8. John Edmund Boland, born 1856 in Dubuque County, Table Mound Township, was a Steamboat Captain. As a young man, and with his older brother Thomas, he traveled the coast of South America employed by the Maxwell Fruit Company in the commercial fruit trade. Also as a young man he was a cabin boy on the steamboat the Natchez and became acquainted with Samuel Clemens (Mark Twain). He was employed as a deck hand with Captain Grant Marsh on June 15, 1876, on the steamboat the Far West at the mouth of the Little Big Horn.

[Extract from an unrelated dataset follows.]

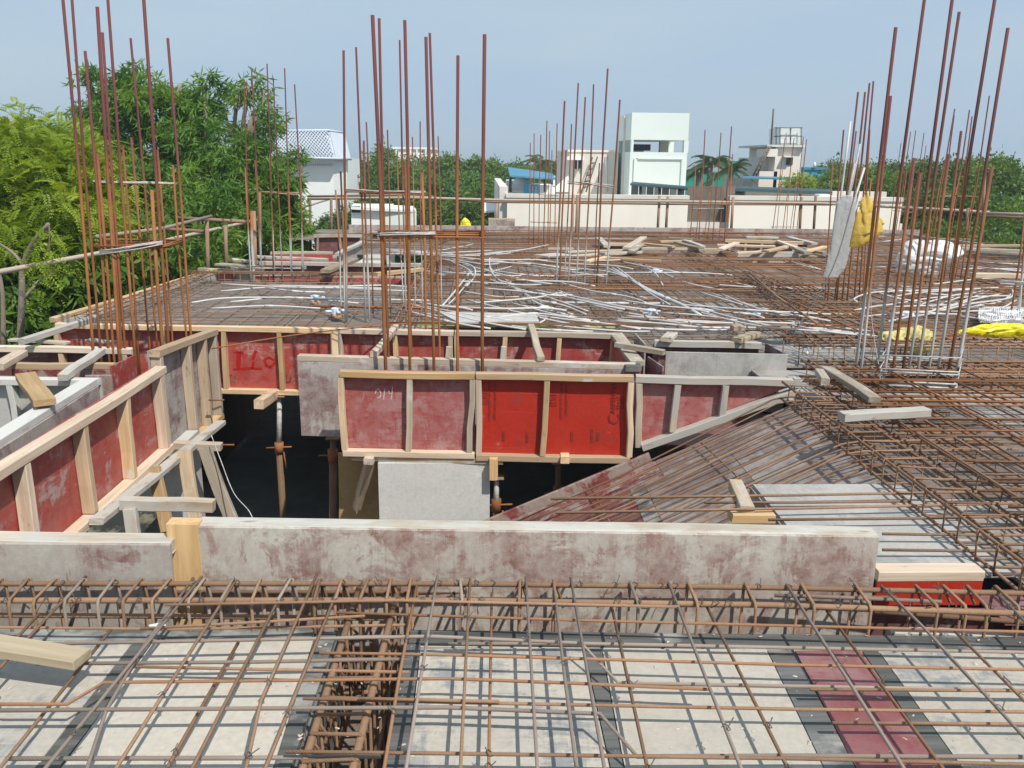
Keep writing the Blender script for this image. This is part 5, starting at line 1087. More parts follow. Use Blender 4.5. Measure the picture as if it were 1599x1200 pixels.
bbox('terrace', 792, 1410, 350, 26.3, 18, W_CREAM2, n1); 
for i in range(16):
    x0 = 1074 + i * 4.3; ppanel('sheet_rib', x0, x0 + 3.4, 291, 372, 26.4 + .04 * (i % 2), BROWNSH, n1, .05)
bbox('low_wall', 1165, 1385, 300, 30, .3, W_CREAM2, n1); bbox('side_wall', 780, 793, 292, 26.2, 12, W_CREAM2, n1)
tag(box('air_conditioner', tuple(PY(1278, 318, 27.5) + Vector((0, 0, -.1))), tuple(PY(1298, 304, 27.5) + Vector((0, .4, 0))), W_WHITE), 'white outdoor cooling unit on the parapet behind the hanging film', 'cooling unit')
# teal canopies
def canopy(label, p, th, m, posts=()):
    P = [PY(*q) for q in p]; t = thing('canopy', label, 'canopy', sum(P, Vector()) / len(P)); prism('roof_sheet', P, (0, 0, -th), m, t)
    for px, yt, yb, Y in posts: tube('post', [PY(px, yt, Y), PY(px, yb, Y)], .05, DARKW, t, 6)
    return t
cn = canopy('dark teal sheet canopy sloping down before the white stair tower', [(984, 287, 29.5), (1150, 297, 29.5), (1165, 303, 33), (988, 284, 33)], .06, SHEETTEAL, [(1000, 290, 308, 30), (1030, 292, 308, 30), (1062, 293, 308, 30)])
for i in range(7): ppanel('screen_panel', 986 + i * 12, 996 + i * 12, 287 + i * .7, 305, 31, SCREEN if i % 2 == 0 else GREYSH, cn, .05)
canopy('long grey blue sheet roof over the right part of the cream house', [(1150, 294, 29), (1300, 300, 29), (1300, 296, 34), (1155, 291, 34)], .1, SHEETTEAL, [(1160, 296, 306, 29.5), (1250, 298, 306, 29.5)])
canopy('thin blue sheet roof under the peach house', [(1160, 277, 46), (1268, 280, 46), (1268, 277, 49), (1160, 275.5, 49)], .08, SHEETBL)
canopy('bright blue sheet canopy on the left terrace', [(793, 261, 33), (862, 271, 33), (868, 279, 30), (796, 274, 30)], .05, SHEETBL, [(797, 270, 300, 31), (851, 276, 300, 31)])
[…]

After the subsequent conflicts that followed Custer's Last Stand he assisted in taking the casualties to Fort Lincoln which was 1,200 miles away. During his service on the Far West he also made acquaintance with Buffalo Bill Cody who served as a private Indian scout. He is written about in the South Dakota Historical Collections, compiled by the State Historical Society, Volume XXIII, 1947. He staked a claim in Charles Mix County, South Dakota, in approximately 1882 and had the claim perfected after South Dakota became a state in 1890. He was married to Mary E. Anderson, originally of the Dubuque area, and born to them were: James F. Boland, 1883-1969 approx. (wife May Murphy from an orphanage in Chicago), John (Jack) E. Boland, 1886-1955 (wife Birdie Esther McLauglin), Marie Louise "Mayme" Boland, born 1888 (who died in the 1918 flu epidemic), William Joseph Boland, 1890-1975 (wife Lilly Harriet Jessip, Carpenter, whose parents were itinerant sharecroppers, with the home base of Atchison, KS), Charles S. Boland, 1892-1967 approx. (wife Frances Siebold, Von Haden, raised near Kilbourn City, WS, now known as the Wisconsin Dells) , Vincent D. Boland, 1897-1968 (wife Agnes E. Zink originally of Minnesota), and Kathryn G. (Boland), 1898-1972 wife of Joseph Mervin Hanson. John Edmund Boland died April 22, 1943, in Sioux Falls, SD, and is buried in St. Peter's Catholic Cemetery in Platte, SD.

9. Katie Boland, born 1858 in Dubuque, Table Mound Township, died as a teenager, age 17, in Dubuque on October 21, 1875 and is buried in the Boland family plot in the old section of Mount Olivet Cemetery.